Cairo, confermata la condanna all’ergastolo per il leader dei Fratelli musulmani
Carcere a vita anche in secondo grado per Mohamed Badie e il suo vice Khairat al-Chater. Riconosciuto il loro ruolo nelle violenze che si sono verificate subito dopo il rovesciamento di Morsi. I due imputati potranno ancora fare ricorso in Cassazione. Da ottobre fermati almeno 40 fra attivisti, sindacalisti e avvocati pro diritti umani.
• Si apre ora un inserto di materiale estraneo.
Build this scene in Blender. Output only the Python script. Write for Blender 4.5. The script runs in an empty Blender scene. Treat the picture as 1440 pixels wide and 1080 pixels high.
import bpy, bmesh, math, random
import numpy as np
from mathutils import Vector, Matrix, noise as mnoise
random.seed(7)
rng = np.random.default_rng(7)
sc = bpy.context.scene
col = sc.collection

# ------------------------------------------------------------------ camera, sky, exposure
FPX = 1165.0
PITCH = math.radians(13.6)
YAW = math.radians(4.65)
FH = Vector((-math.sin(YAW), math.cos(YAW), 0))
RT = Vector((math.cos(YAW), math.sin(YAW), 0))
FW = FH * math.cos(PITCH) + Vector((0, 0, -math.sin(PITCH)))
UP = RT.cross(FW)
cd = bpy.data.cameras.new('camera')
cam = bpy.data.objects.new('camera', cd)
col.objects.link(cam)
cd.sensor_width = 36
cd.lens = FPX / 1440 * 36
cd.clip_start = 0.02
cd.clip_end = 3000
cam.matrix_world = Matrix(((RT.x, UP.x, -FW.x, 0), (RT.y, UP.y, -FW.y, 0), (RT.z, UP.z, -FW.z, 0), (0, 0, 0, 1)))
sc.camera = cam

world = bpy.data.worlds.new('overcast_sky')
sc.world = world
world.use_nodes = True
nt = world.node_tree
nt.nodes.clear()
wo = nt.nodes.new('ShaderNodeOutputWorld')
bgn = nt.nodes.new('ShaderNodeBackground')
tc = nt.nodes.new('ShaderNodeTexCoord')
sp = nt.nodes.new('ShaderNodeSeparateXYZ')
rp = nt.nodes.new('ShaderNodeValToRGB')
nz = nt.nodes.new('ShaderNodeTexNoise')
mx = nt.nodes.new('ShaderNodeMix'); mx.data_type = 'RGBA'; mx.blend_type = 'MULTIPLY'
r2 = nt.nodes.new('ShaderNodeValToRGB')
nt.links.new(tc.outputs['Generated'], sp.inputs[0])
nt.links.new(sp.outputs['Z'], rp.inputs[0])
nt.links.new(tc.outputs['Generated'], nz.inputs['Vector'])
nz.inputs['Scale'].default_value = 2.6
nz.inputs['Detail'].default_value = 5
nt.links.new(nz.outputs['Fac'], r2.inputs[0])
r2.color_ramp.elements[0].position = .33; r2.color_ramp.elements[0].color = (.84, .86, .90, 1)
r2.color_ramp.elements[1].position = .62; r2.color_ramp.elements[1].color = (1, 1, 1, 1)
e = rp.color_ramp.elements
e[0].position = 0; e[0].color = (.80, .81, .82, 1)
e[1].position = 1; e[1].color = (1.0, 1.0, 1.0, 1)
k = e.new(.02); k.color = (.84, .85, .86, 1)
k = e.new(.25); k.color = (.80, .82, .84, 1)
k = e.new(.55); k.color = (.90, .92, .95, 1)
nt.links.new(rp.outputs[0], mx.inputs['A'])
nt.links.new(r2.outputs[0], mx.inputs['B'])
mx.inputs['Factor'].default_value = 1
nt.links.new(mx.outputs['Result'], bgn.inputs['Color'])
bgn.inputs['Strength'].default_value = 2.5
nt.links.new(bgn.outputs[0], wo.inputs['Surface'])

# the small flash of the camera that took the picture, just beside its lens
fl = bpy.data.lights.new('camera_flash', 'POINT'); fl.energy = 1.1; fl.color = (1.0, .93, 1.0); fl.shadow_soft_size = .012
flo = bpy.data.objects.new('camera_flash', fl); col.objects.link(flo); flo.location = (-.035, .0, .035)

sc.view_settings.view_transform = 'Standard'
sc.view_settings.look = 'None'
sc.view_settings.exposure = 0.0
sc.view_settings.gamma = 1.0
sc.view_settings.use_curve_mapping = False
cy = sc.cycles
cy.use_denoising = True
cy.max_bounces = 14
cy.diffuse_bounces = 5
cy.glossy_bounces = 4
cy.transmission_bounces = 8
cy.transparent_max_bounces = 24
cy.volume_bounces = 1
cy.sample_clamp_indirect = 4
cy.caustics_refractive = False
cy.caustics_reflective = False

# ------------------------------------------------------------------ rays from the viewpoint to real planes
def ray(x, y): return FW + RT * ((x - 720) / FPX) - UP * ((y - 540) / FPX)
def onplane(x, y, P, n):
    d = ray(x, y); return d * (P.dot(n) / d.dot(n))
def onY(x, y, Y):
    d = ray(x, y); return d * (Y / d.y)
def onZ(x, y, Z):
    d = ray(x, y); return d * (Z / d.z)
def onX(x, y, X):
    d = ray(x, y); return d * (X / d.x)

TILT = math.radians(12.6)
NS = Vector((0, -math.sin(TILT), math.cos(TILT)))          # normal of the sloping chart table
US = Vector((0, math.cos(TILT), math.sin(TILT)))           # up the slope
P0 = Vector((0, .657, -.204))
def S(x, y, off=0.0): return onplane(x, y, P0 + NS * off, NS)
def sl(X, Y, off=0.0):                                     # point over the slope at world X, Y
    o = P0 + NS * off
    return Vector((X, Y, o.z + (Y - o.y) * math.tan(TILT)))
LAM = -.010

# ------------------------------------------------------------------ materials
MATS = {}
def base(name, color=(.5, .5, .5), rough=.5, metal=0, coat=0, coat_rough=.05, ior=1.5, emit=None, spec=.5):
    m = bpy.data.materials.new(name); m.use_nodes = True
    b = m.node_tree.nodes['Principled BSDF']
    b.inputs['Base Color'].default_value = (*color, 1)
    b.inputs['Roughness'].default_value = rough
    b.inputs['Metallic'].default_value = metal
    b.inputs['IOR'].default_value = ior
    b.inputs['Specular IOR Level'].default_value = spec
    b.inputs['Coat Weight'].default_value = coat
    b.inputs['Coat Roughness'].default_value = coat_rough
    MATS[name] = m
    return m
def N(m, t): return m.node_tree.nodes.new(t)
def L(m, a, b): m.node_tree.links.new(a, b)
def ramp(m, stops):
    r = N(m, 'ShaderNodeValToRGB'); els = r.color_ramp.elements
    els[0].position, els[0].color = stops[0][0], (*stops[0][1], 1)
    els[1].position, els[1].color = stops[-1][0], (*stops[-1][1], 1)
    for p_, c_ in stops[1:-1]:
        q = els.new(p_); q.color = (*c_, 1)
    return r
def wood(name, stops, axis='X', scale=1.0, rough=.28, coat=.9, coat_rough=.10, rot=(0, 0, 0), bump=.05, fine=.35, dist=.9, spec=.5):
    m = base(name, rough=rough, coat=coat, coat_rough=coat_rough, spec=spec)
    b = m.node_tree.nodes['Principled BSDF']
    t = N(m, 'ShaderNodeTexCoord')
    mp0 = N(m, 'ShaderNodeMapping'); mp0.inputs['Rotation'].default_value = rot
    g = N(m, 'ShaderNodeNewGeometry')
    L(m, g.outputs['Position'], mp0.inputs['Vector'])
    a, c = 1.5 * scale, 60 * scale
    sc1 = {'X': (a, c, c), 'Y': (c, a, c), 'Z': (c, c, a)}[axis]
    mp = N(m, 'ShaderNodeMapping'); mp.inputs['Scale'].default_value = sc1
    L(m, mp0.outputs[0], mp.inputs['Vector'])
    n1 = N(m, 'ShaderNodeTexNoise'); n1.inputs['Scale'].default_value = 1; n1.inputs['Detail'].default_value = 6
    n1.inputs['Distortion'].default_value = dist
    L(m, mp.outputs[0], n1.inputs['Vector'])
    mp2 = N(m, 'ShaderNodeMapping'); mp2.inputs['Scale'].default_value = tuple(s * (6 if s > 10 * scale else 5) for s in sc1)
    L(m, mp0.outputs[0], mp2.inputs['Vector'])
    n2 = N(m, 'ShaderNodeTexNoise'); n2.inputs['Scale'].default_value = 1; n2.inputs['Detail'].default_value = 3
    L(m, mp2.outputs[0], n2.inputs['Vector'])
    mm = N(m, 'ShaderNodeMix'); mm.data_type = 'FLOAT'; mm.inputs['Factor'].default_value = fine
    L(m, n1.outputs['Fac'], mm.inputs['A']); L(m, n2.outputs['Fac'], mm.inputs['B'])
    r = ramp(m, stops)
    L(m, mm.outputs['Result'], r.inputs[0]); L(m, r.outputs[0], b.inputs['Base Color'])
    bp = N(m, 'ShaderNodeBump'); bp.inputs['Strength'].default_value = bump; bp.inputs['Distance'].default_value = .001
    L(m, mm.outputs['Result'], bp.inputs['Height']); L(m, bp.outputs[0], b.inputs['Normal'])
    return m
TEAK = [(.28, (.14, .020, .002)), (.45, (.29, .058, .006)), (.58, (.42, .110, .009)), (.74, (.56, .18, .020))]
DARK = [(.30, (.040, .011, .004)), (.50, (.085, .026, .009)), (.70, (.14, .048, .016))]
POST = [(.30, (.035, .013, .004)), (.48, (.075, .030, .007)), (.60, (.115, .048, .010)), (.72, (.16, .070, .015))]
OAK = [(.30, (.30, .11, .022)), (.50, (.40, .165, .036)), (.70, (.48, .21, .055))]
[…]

Il Cairo (AsiaNews/Agenzie) - Un tribunale egiziano ha confermato ieri la condanna all’ergastolo per il capo dei Fratelli musulmani Mohamed Badie (nella foto) e per il suo vice Khairat al-Chater. Dietro la sentenza del carcere a vita il loro (presunto) ruolo nelle violenze che hanno seguito il rovesciamento - per mano dell’esercito - dell’allora presidente Morsi, uno dei leader di primo piano del movimento filo-estremista islamico.
Badie e Chater erano già stati condannati alla stessa pena nel 2015, in relazione ad alcuni incidenti avvenuti fra sostenitori e oppositori dei Fratelli musulmani nei pressi della sede del movimento. La sentenza emessa nel pomeriggio di ieri non è definitiva e i due leader potranno fare ricorso in Cassazione, la più alta istanza giudiziaria in Egitto.
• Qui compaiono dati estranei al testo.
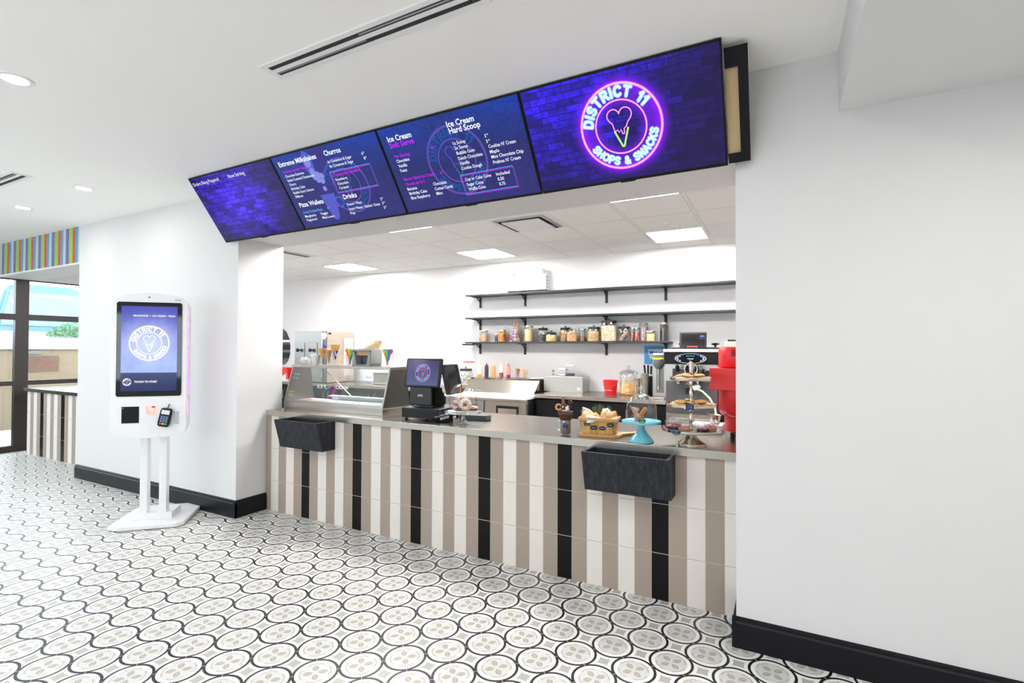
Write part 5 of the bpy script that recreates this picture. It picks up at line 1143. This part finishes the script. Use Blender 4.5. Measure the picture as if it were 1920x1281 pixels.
b = B(); lathe(b, [(0, .002), (.026, .002), (.038, .095), (.036, .095), (.024, .005), (0, .005)], 24); obj('cup_wall', b, ACRYL, c_, smooth=1)
for i in range(16):
    a = i*2.4; b = B(); tube(b, [(0, 0, 0), (0, 0, .13)], .0022, 6); o = obj('stir_stick', b, mat('pale_wooden_stick', (226, 196, 146), .7)); o.location = (-3.07+.010*math.cos(a), 6.17+.010*math.sin(a), 1.081); o.rotation_euler = (-.16*math.sin(a), .16*math.cos(a), 0); tag(o, 'thin wooden stir stick standing in the clear cup on the ledge', 'stir stick', 'wooden stir sticks in the cup')
b = B(); lathe(b, [(0, 0), (.075, 0), (.088, .006), (.088, .012), (.07, .013), (0, .013)], 30); o = obj('white_plate', b, mat('off_white_plate', (238, 232, 222), .4), smooth=40); o.location = (-2.905, 6.17, 1.0785); tag(o, 'flat white plate at the right end of the prep table ledge', 'plate')
# popcorn jar
pj = thing('popcorn_jar', 'black-lidded glass jar of popcorn behind the till', 'jar', (-3.99, 6.1, ZB))
b = B(); lathe(b, [(0, .001), (.095, .001), (.105, .012), (.105, .19), (.085, .235), (.083, .235), (.102, .19), (.102, .014), (0, .005)], 32); obj('glass_jar', b, glassy('jar_glass_clear', (.96, .97, .97), .06, .6, .02), pj, smooth=50)
b = B(); lathe(b, [(.086, .235), (.09, .236), (.09, .262), (.08, .268), (.008, .27), (.006, .284), (.016, .287), (.015, .294), (0, .294)], 32); obj('jar_lid', b, LIDB, pj, smooth=45)
b = B(); rnd = random.Random(5)
for i in range(150): a = rnd.random()*6.283; r_ = .086*math.sqrt(rnd.random()); ball(b, (r_*math.cos(a), r_*math.sin(a), .02+.165*rnd.random()), .013, seg=7, rings=5)
o = obj('popcorn', b, mat('popcorn', (252, 246, 228), .8, vary=.12, vscale=60), smooth=60); o.location = (-3.99, 6.1, ZB); tag(o, 'white popcorn filling the black-lidded jar', 'popcorn', kind='stuff')
# steel box with two tubs
b = B(); box(b, -.27, .27, 0, .27, 0, .198, .003); o = obj('steel_box', b, steel('satin_steel_box', (196, 194, 190), .34)); o.location = (-2.495, 6.1, ZB); tag(o, 'rectangular stainless steel box standing on the right back counter', 'steel box')
sb = o; b = B(); box(b, .2, .235, -.0008, 0, .03, .06); obj('white_sticker', b, WHITEP, sb)
for x, h_, fl, c, lb in ((-2.54, .075, .3, (236, 234, 230), 'shorter clear tub with white contents and white lid on the steel box'), (-2.435, .125, .28, (60, 44, 44), 'taller clear tub with dark contents and white lid on the steel box')):
    t_ = thing('storage_tub', lb, 'tub', (x, 6.22, ZB+.199))
    b = B(); box(b, -.046, .046, -.046, .046, .0, h_, .004); obj('tub_wall', b, ACRYL, t_)
    b = B(); box(b, -.05, .05, -.05, .05, h_+.0005, h_+.022, .004); obj('tub_lid', b, WHITEP, t_)
    b = B(); box(b, -.043, .043, -.043, .043, .003, h_*fl, .002); obj('tub_contents', b, mat('tub_fill_%d' % c[0], c, .7), t_)
ot = thing('wall_outlet', 'white wall socket plate above the steel box', 'outlet', (-2.76, 6.41, 1.16))
b = B(); box(b, -.036, .036, -.006, -.0005, -.058, .058, .002); obj('outlet_plate', b, WHITEP, ot)
b = B(); box(b, -.014, .014, -.008, -.006, .008, .036); box(b, -.014, .014, -.008, -.006, -.036, -.008); obj('socket_face', b, GREYP, ot)
# bucket
bu = thing('red_bucket', 'small red plastic bucket with wire handle on the back counter', 'bucket', (-1.88, 6.17, ZB))
RP = mat('red_plastic', (226, 34, 40), .4)
b = B(); lathe(b, [(0, .001), (.072, .001), (.088, .155), (.094, .157), (.094, .168), (.086, .168), (.070, .006), (0, .006)], 36); obj('bucket_body', b, RP, bu, smooth=45)
b = B(); tube(b, [(.093*math.cos(a), -.093*abs(math.sin(a))-.004, .15-.075*abs(math.sin(a))) for a in (i/14*PI for i in range(15))], .0022, 6); obj('wire_handle', b, CHROME, bu)
b = B(); text(b, 'Sanitizer', -.045, .04, .022, .09, bold=.01, M=Matrix.Translation((0, -.0788, 0)) @ Matrix.Rotation(PI/2, 4, 'X')); obj('bucket_print', b, mat('pale_pink_print', (250, 190, 190), .5), bu)
# cone jar
cjx, cjy = -1.64, 6.12
cn = thing('cone_jar', 'large glass jar with domed glass lid holding ice cream cones', 'jar', (cjx, cjy, ZB))
b = B(); lathe(b, [(0, .001), (.10, .001), (.106, .01), (.106, .23), (.09, .25), (.088, .25), (.103, .23), (.103, .012), (0, .005)], 36); obj('glass_jar', b, glassy('jar_glass_clear', (.96, .97, .97), .06, .6, .02), cn, smooth=50)
b = B(); lathe(b, [(.125, .252), (.128, .258), (.09, .29), (.04, .306), (.015, .312), (.010, .322), (.022, .332), (.022, .345), (.012, .353), (0, .354)], 36); obj('jar_lid', b, TG, cn, smooth=50)
cone('sugar_cone', 'tall pointed cone upside down in the glass jar, left one', (cjx-.045, cjy-.035, ZB+.190), 'sugar', (PI, 0, 0), 1.45)
cone('sugar_cone', 'tall pointed cone upside down in the glass jar, leaning at the left wall', (cjx-.075, cjy+.02, ZB+.165), 'sugar', (PI, .1, 0), 1.25)
for dx, dy, hh, lb in ((.018, -.055, 2, 'short front stack'), (.062, -.02, 3, 'taller right stack'), (-.01, .05, 3, 'rear stack')):
    for i in range(hh): cone('cake_cone', 'flat cake cone upside down in the glass jar, %s' % lb, (cjx+dx, cjy+dy, ZB+.092+.03*i), 'cup', (PI, 0, i), 1.0, grp='cake cones in the glass jar, '+lb)
# shaker cup stacks
for x, y, r, n_, h0, lb in ((-1.455, 5.80, .038, 4, .17, 'shorter stack of steel shaker cups'), (-1.372, 5.82, .043, 6, .19, 'taller stack of steel shaker cups')):
    t_ = thing('shaker_cup_stack', lb+' on the back counter', 'shaker cups', (x, y, ZB))
    for i in range(n_):
        z = .0165*i; b = B(); lathe(b, [(r*.74, z), (r*.98, z+h0-.004), (r*1.03, z+h0-.002), (r*1.03, z+h0+.002), (r*.96, z+h0+.002), (r*.72, z+.004)] if i else [(0, 0), (r*.74, 0), (r*.98, h0-.004), (r*1.03, h0-.002), (r*1.03, h0+.002), (r*.96, h0+.002), (r*.72, .004), (0, .004)], 30); obj('shaker_cup', b, CHROME, t_, smooth=40)
kb = thing('knife_block', 'round black holder with three black-handled knives', 'knife block', (-1.395, 6.08, ZB))
b = B(); lathe(b, [(0, 0), (.058, 0), (.06, .004), (.06, .232), (.056, .236), (0, .236)], 30); obj('block_body', b, MATTEB, kb, smooth=40)
for i, (x, y, rt) in enumerate(((-.03, 0, -.12), (.002, -.01, .0), (.034, 0, .03))):
    t_ = thing('kitchen_knife', 'black-handled knife standing in the round black holder, %s' % ('left', 'middle', 'right')[i], 'knife', (-1.395+x, 6.08+y, ZB+.2365), rot=(0, rt, 0), group='knives in the black holder')
    b = B(); box(b, -.008, .008, -.006, .006, .0, .02, .001); obj('blade_root', b, CHROME, t_); b = B(); box(b, -.011, .011, -.009, .009, .02, .13-.012*(i == 2), .005); obj('handle', b, BLACK, t_)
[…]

Altri quattro imputati sono stati condannati al carcere a vita; assolti, invece, Saad al-Katatny, presidente del Parlamento sotto la presidenza Morsi, un ex ministro e due dirigenti dei Fratelli musulmani. Il pubblico ministero ha rinviato a giudizio 18 persone nel contesto della vicenda giudiziaria: di queste, almeno cinque sono sfuggiti alla cattura e uno è morto prima del processo.
Nel 2013 l’ex presidente Mohamed Morsi, esponente della Fratellanza, è stato destituito dall’esercito, nel contesto di una rivolta di piazza: un atto che ha poi portato a nuovo voto e all’elezione dell’ex generale Abdel Fattah al-Sisi, confermato di recente a un secondo mandato.
Intanto nel Paese non si fermano gli arresti di attivisti e membri della società civile. Dall’ottobre scorso almeno 40 fra sindacalisti, attivisti e avvocati sono stati fermati e trasportati in “luoghi sconosciuti”. Molte delle persone fermate avrebbero fornito aiuto umanitario o sostegno legale alle famiglie di detenuti politici, anch’essi scomparsi dopo l’arresto.